140. О причастности Сеяна и Ливиллы к смерти Друза Тиберий узнал из письма, оставленного Апикатой, вдовой Сеяна, перед ее самоубийством. Ливиллу за это ее мать Антония казнила голодной смертью (Дион. 58. 11).
141. Фрасилл убедил Тиберия, что по созвездиям он должен пережить его на десять лет, и этим обеспечил собственную безопасность и внушил Тиберию надежду на долгую жизнь (Дион. 58. 27) – хитрость, повторенная впоследствии астрологом Людовика XI.
142. Как незаконно прижитого – от прелюбодеяния Ливиллы с Сеяном.
63. Но среди всех этих злодеяний, окруженный ненавистью и отвращением, он не только вечно трепетал на свою жизнь, но даже терзался оскорблениями. На это указывает многое. К гадателям он запретил обращаться тайно и без свидетелей [143] . Прорицалища в окрестностях Рима он пытался даже разорить, но был удержан страхом перед чудесным величием пренестинских жребиев [144] : их запечатали и отвезли в Рим, но ларец оказался пустым, и они появились лишь когда его снова поставили в храм. (2) Одного или двух проконсулов, уже получивших провинции [145] , он никак не решался отпустить и держал их при себе до тех пор, пока через несколько лет при них же не назначил им преемников: все это время они сохраняли свое звание и даже получали от него многие распоряжения, которые усердно выполняли через посланцев и помощников. 64. Невестку и внуков после их осуждения он пересылал, куда нужно было, только скованными, в зашитых носилках, и чтобы стража не позволяла встречным останавливаться и оглядываться.

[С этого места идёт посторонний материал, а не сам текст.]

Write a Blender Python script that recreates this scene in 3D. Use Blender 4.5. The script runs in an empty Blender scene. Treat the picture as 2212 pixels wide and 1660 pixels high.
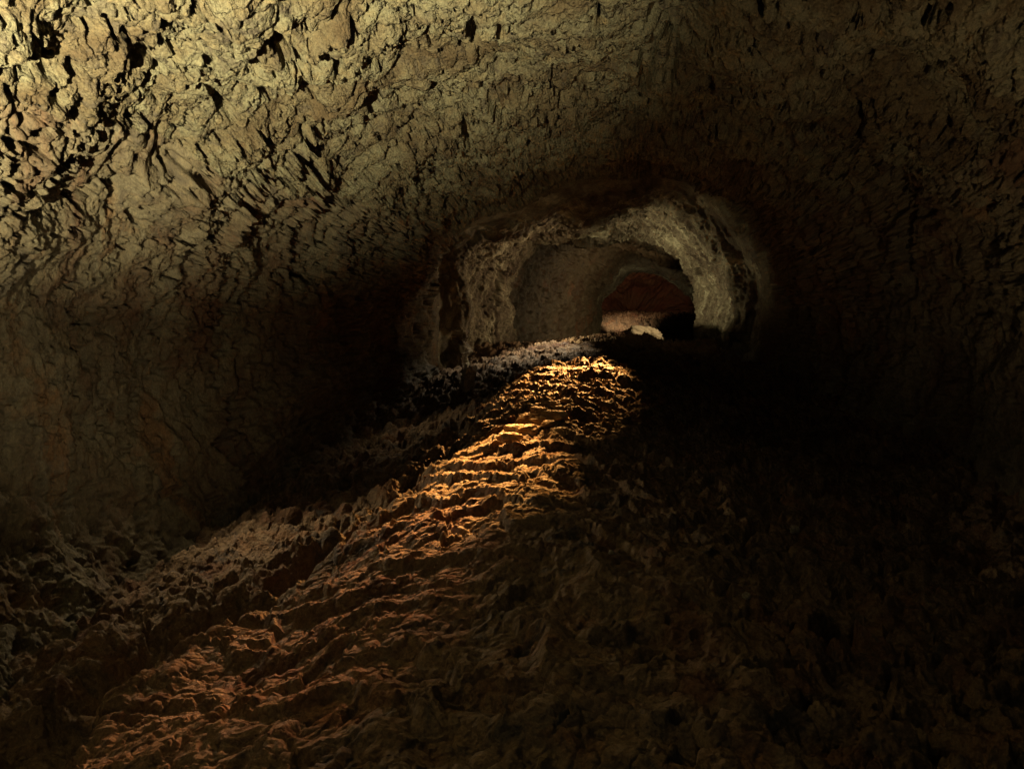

143. К гадателям он запретил обращаться тайно… – тайное обращение давало повод подозревать, что спрашивающий допытывается, скоро ли умрет император.
144. Пренестинские жребии – дубовые дощечки с надписями, оракул при храме Фортуны Перворожденной в Пренесте; над верою в их божественность потешался еще Цицерон (О предвидении. II. 41).
145. Проконсулов этих, Элия Ламию (в Сирии) и Аррунция (в Испании), называет Тацит (Анн. VI. 27).